Античный город | страница 6



Но (пусть даже неявное) признание права на протест – это и есть признание права народа на участие в государственном управлении. Этим правом пользовались во все времена, и пользовались довольно активно. Поэтому не случайно во многих (если вообще не во всех) национальных культурах стихия бунта всегда приобретала сочувственную окраску; разбойные вожаки восстаний (будь то Робин Гуд, Стенька Разин или какой-нибудь Зорро) становились народными героями, о которых слагались легенды. Но знаменательно и то, что, даже расправившись с зачинщиками протеста, центральная власть никогда не посягала ни на одну из подобных мифологем, и уже одно только это (а уж тем более то обстоятельство, что часто она шла на известные уступки) означало, что воля народа в конечном счёте никогда не сбрасывалась ею со счётов.

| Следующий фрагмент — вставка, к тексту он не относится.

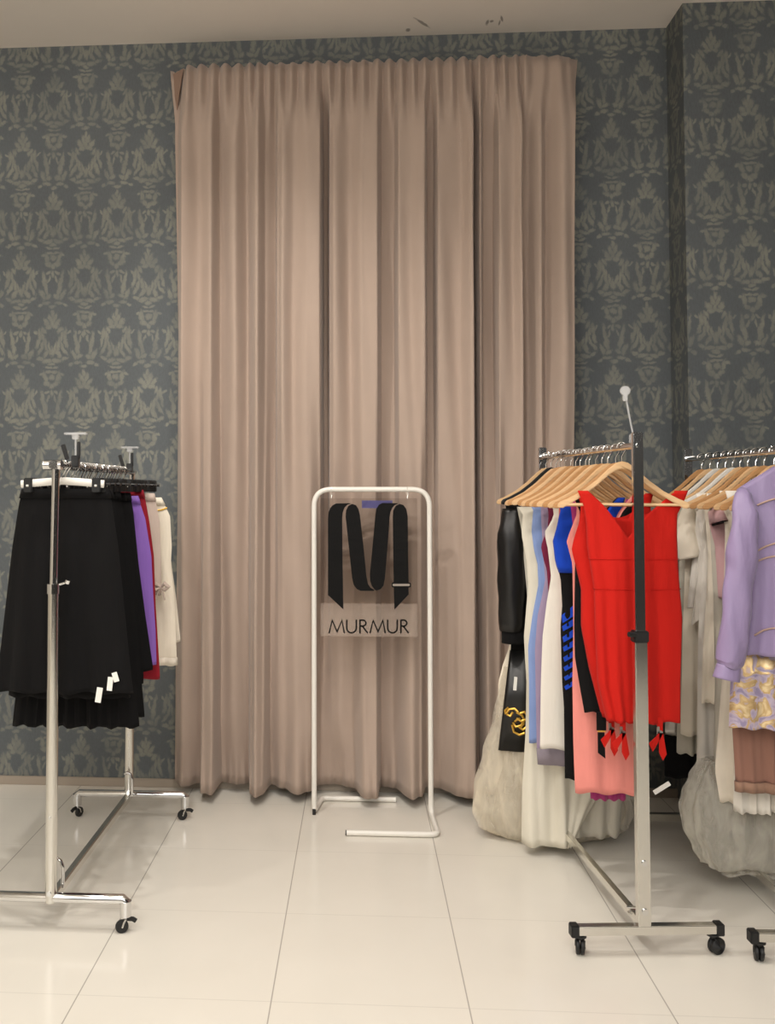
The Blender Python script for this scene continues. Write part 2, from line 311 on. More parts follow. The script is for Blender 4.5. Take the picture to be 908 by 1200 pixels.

Правда, нам могут возразить: какое же это право, если подобное волеизъявление всегда подавляется властью, часто даже силой оружия. Но ведь и борцы за права человека обходились с оппозицией, даже если в ней состояло большинство населения (а мы ещё увидим, что на родине демократии, в античном полисе стоящий у власти «народ» представлял собой «подавляющее меньшинство» жителей) далеко не лучшим образом. Парадокс же в том, что все монархии мира, в том числе и самого деспотического типа, не отрицая право своих подданных на протест, чаще всего ограничивали карательные меры расправой с его вождями, – выступающая же от имени народа власть ставила вне закона уже саму попытку протеста. Поэтому «врагами народа» – со всеми вытекающими отсюда последствиями, включая свирепое пресечение любых форм сочувствия их судьбе, – оказывались все участники возмущения.

Вот, например.

Двенадцатого ноября 1793 года Баррер выступил в Национальном Конвенте с предложением, касавшимся судьбы Лиона. Принятое в тот день решение кончалось словами, ставшими смертным приговором для целого города: «Лион боролся против свободы – Лиона больше нет». И вот подчиняясь декрету, начинается казнь: «…буря разражается по заранее намеченной программе 4 декабря, и её отголоски грозно раскатываются по всей Франции. Рано утром выводят из тюрьмы шестьдесят юношей, связанных по двое. Но их ведут не к гильотине, работающей «слишком медленно», по выражению Фуше, а на равнину Бротто, по ту сторону Роны. Две параллельные наспех вырытые канавы дают жертвам понять ожидающую их судьбу, а поставленные в десяти шагах от них пушки указывают на средство этой массовой бойни. Беззащитных людей собирают и связывают в кричащий, трепещущий, воющий, неистовствующий, тщетно сопротивляющийся клубок человеческого отчаяния. Звучит команда – и из смертельно близких пушечных жерл в трясущуюся от ужаса человеческую массу врывается разящий свинец. Этот первый выстрел не убивает всех обречённых, у некоторых только оторваны руки или ноги, у других разорваны внутренности, некоторые даже случайно уцелели. Но пока кровь широким струящимся потоком стекает в канавы, звучит новая команда, и теперь уже кавалеристы набрасываются с саблями и пистолетами на уцелевших, рубят и расстреливают дрожащее, стонущее, вопящее, беззащитное и не могущее бежать человеческое стадо, пока не замирает последний хрип. В награду за убийство палачам разрешается снять одежду и обувь с шестидесяти ещё тёплых трупов, прежде чем закопать их истерзанными и обнажёнными.